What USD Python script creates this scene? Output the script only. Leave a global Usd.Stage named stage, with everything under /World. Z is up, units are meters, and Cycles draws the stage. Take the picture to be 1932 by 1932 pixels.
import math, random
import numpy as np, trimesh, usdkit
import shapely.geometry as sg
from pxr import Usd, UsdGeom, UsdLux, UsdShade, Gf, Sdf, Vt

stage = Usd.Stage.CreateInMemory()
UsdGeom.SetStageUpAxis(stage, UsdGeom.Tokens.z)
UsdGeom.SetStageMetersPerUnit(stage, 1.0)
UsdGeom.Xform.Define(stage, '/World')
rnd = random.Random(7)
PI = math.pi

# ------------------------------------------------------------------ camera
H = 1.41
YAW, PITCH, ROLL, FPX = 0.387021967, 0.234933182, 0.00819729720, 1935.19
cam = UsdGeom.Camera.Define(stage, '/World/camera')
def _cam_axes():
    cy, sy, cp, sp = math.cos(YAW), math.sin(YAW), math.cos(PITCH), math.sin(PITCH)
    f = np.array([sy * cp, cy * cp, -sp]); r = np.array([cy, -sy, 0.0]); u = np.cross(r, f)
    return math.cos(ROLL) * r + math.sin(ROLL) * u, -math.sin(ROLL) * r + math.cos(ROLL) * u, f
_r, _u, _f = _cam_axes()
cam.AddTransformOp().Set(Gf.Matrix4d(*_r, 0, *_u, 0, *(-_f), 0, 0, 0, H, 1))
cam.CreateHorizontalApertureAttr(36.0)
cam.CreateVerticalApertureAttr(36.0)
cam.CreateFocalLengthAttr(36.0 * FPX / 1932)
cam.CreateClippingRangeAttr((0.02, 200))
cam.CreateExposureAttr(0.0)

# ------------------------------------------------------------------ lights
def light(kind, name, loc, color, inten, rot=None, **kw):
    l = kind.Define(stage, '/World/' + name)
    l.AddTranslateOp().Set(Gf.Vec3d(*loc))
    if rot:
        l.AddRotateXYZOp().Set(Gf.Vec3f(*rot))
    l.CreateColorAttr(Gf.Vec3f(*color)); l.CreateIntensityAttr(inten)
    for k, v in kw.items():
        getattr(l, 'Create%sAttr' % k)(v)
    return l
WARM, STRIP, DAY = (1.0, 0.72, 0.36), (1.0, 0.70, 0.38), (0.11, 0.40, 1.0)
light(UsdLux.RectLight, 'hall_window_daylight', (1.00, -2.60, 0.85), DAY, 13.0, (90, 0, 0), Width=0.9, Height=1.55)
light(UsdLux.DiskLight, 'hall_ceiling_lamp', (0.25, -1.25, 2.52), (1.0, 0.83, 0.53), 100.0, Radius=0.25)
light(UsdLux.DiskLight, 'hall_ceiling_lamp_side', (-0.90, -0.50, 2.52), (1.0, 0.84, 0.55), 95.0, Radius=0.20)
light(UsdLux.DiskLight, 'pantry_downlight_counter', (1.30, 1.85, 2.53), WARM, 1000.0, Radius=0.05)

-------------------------

WHAT YOU SHOULD DO - Your output must be the lines of the material above, from the first through the line that contains "from pxr import", copied exactly. Include both endpoints and nothing else.

TASK RESPONSE -
What USD Python script creates this scene? Output the script only. Leave a global Usd.Stage named stage, with everything under /World. Z is up, units are meters, and Cycles draws the stage. Take the picture to be 1932 by 1932 pixels.
import math, random
import numpy as np, trimesh, usdkit
import shapely.geometry as sg
from pxr import Usd, UsdGeom, UsdLux, UsdShade, Gf, Sdf, Vt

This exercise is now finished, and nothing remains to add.